J.T. Ellison
I’ve been a writer since I could hold a pencil. As a child, I read voraciously, penned little poems and short stories. I wrote all through high school and college, planning for this to be my life, until a lone professor told me I wasn’t good enough to be published. It was the first time someone had ever told me my writing wasn’t good enough. I was the person everyone asked to edit their papers. I got straight As in every English class. My entire schooling from elementary on was structured around my facility with words.
And that one person derailed me entirely. I quit writing immediately, to the dismay of everyone around me. I took another path into my adult life, a career in politics. I got married. I worked in the White House and Department of Commerce and for Lockheed Martin. I wrote all the time, but technical writing, not creative. Not my heart.
I came back to the page in a moment of sheer duress. In 1998, we moved from D.C. to my husband’s hometown of Nashville. My 19-year-old cat died soon after, I couldn’t find a job, didn’t fit in enough to make friends, and I spent the first two years in a paralyzed state, watching copious amounts of television and feeling sorry for myself.
All that TV must have turned on my storytelling gene. I wish I remember why I decided to try to write again. I only remember the sheer joy, exhilaration, and relief when I did. I wrote a paragraph. Just one. But in my word-starved mind, it was beautiful, and when I put in that last period, I cried.
Fifteen years removed from that glorious reawakening, I am a happy full-time writer. My world now consists of constant deadlines. I’ve written 20 novels, have achieved many of my goals, and I feel so blessed, so lucky, to have this gift, to have it recognized by my readers.

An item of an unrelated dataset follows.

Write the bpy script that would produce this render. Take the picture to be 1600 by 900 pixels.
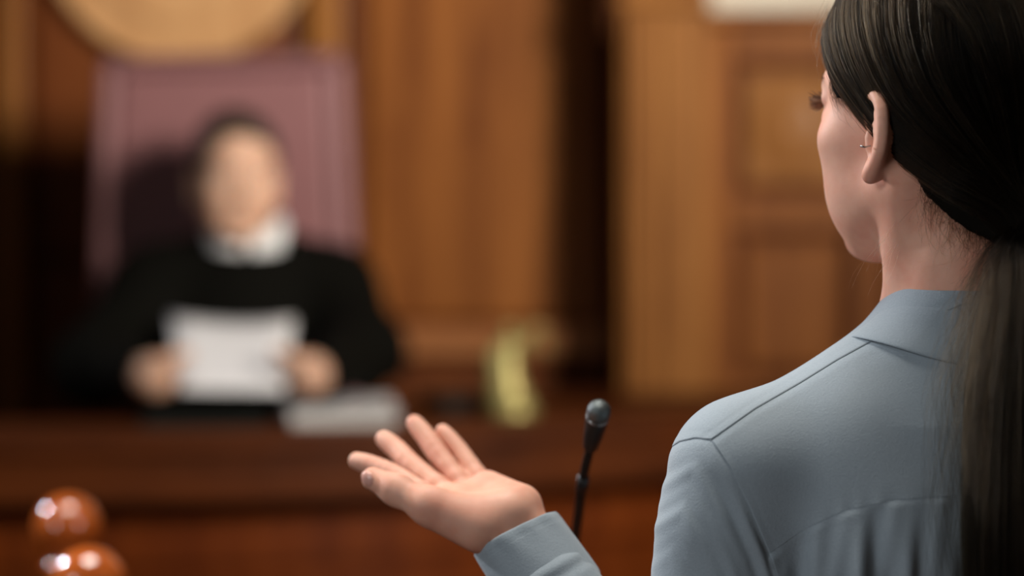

I still get overwhelmed when I think of those eight years without words, though I firmly believe everything happens for a reason. I probably wasn’t good enough to get published when I was twenty. I probably wasn’t good enough to get published when I was twenty-eight. I landed my first book deal when I was thirty-six, and even now, 20 books in, I’m working hard to improve my craft, to get better, to level up each and every time.
What looks like a curse is so many times a blessing. I needed to live. To experience sadness. To travel. To be loved. All those components make their way into my work. Without that eight-year gap, I wouldn’t be the woman, the writer, I am today.